↓↓↓

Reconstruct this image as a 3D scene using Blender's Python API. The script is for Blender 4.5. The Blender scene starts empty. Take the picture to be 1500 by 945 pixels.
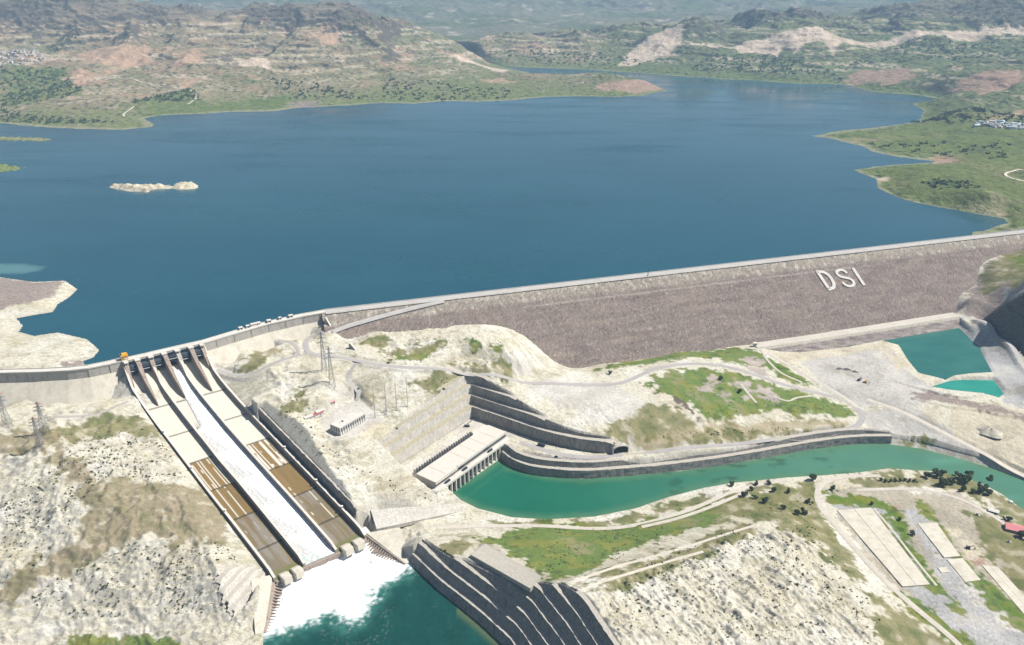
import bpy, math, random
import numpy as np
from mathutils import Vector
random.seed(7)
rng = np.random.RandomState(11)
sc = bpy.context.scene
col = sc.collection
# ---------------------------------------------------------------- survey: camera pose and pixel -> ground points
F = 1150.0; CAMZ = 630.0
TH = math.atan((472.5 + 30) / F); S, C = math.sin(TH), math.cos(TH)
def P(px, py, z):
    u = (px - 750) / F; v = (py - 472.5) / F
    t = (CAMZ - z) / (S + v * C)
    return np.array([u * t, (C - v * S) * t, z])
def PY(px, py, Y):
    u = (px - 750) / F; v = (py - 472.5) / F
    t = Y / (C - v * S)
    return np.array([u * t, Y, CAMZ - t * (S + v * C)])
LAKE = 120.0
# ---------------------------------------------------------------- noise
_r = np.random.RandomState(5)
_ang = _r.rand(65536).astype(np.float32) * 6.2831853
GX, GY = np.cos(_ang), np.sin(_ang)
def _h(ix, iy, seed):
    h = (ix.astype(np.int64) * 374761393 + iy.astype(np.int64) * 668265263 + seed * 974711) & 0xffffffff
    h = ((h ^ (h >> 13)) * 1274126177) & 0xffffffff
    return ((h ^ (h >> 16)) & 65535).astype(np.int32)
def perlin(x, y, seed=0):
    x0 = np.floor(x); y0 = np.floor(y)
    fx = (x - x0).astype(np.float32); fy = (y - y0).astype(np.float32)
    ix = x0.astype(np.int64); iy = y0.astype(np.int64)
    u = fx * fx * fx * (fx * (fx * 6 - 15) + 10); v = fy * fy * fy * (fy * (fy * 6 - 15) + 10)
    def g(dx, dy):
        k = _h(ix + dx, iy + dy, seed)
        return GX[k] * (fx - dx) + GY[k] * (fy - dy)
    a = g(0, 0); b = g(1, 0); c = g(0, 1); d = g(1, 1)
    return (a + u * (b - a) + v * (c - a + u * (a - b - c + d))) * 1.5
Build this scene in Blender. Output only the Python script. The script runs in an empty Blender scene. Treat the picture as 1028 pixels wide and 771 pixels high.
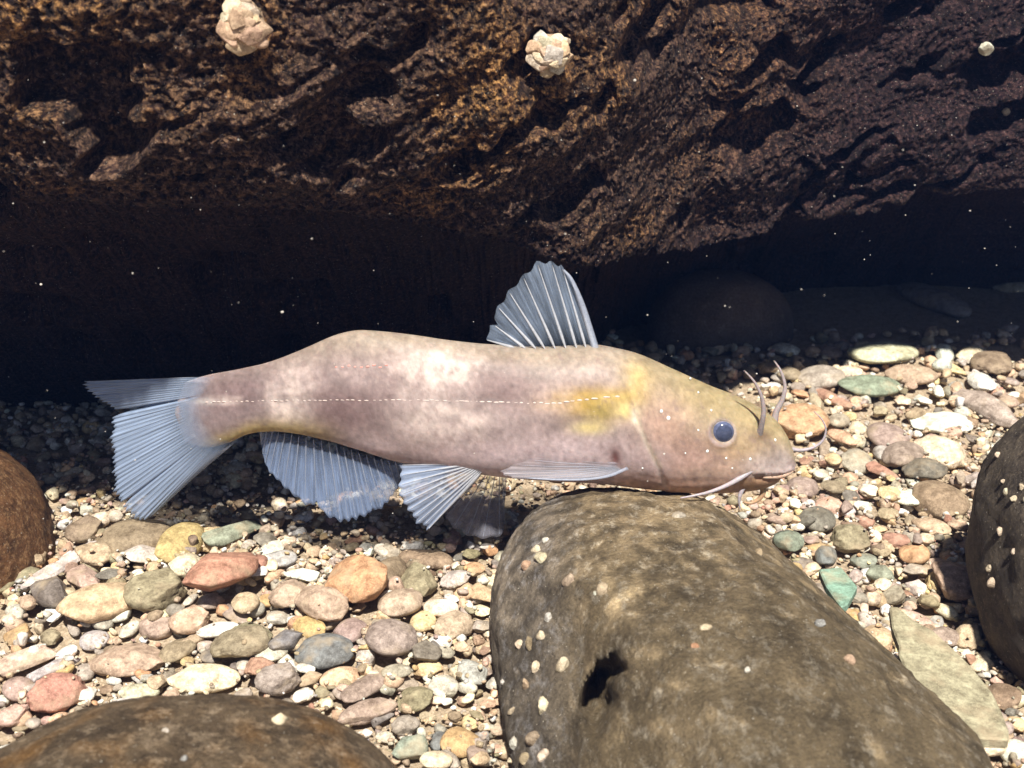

↑↑↑

▸ Problem
Reproduce the entries above word for word. Pictures stay out.

▸ Solution to this exercise
Reconstruct this image as a 3D scene using Blender's Python API. The script is for Blender 4.5. The Blender scene starts empty. Take the picture to be 1500 by 945 pixels.
import bpy, math, random
import numpy as np
from mathutils import Vector
random.seed(7)
rng = np.random.RandomState(11)
sc = bpy.context.scene
col = sc.collection
# ---------------------------------------------------------------- survey: camera pose and pixel -> ground points
F = 1150.0; CAMZ = 630.0
TH = math.atan((472.5 + 30) / F); S, C = math.sin(TH), math.cos(TH)
def P(px, py, z):
    u = (px - 750) / F; v = (py - 472.5) / F
    t = (CAMZ - z) / (S + v * C)
    return np.array([u * t, (C - v * S) * t, z])
def PY(px, py, Y):
    u = (px - 750) / F; v = (py - 472.5) / F
    t = Y / (C - v * S)
    return np.array([u * t, Y, CAMZ - t * (S + v * C)])
LAKE = 120.0
# ---------------------------------------------------------------- noise
_r = np.random.RandomState(5)
_ang = _r.rand(65536).astype(np.float32) * 6.2831853
GX, GY = np.cos(_ang), np.sin(_ang)
def _h(ix, iy, seed):
    h = (ix.astype(np.int64) * 374761393 + iy.astype(np.int64) * 668265263 + seed * 974711) & 0xffffffff
    h = ((h ^ (h >> 13)) * 1274126177) & 0xffffffff
    return ((h ^ (h >> 16)) & 65535).astype(np.int32)
def perlin(x, y, seed=0):
    x0 = np.floor(x); y0 = np.floor(y)
    fx = (x - x0).astype(np.float32); fy = (y - y0).astype(np.float32)
    ix = x0.astype(np.int64); iy = y0.astype(np.int64)
    u = fx * fx * fx * (fx * (fx * 6 - 15) + 10); v = fy * fy * fy * (fy * (fy * 6 - 15) + 10)
    def g(dx, dy):
        k = _h(ix + dx, iy + dy, seed)
        return GX[k] * (fx - dx) + GY[k] * (fy - dy)
    a = g(0, 0); b = g(1, 0); c = g(0, 1); d = g(1, 1)
    return (a + u * (b - a) + v * (c - a + u * (a - b - c + d))) * 1.5
Build this scene in Blender. Output only the Python script. The script runs in an empty Blender scene. Treat the picture as 1028 pixels wide and 771 pixels high.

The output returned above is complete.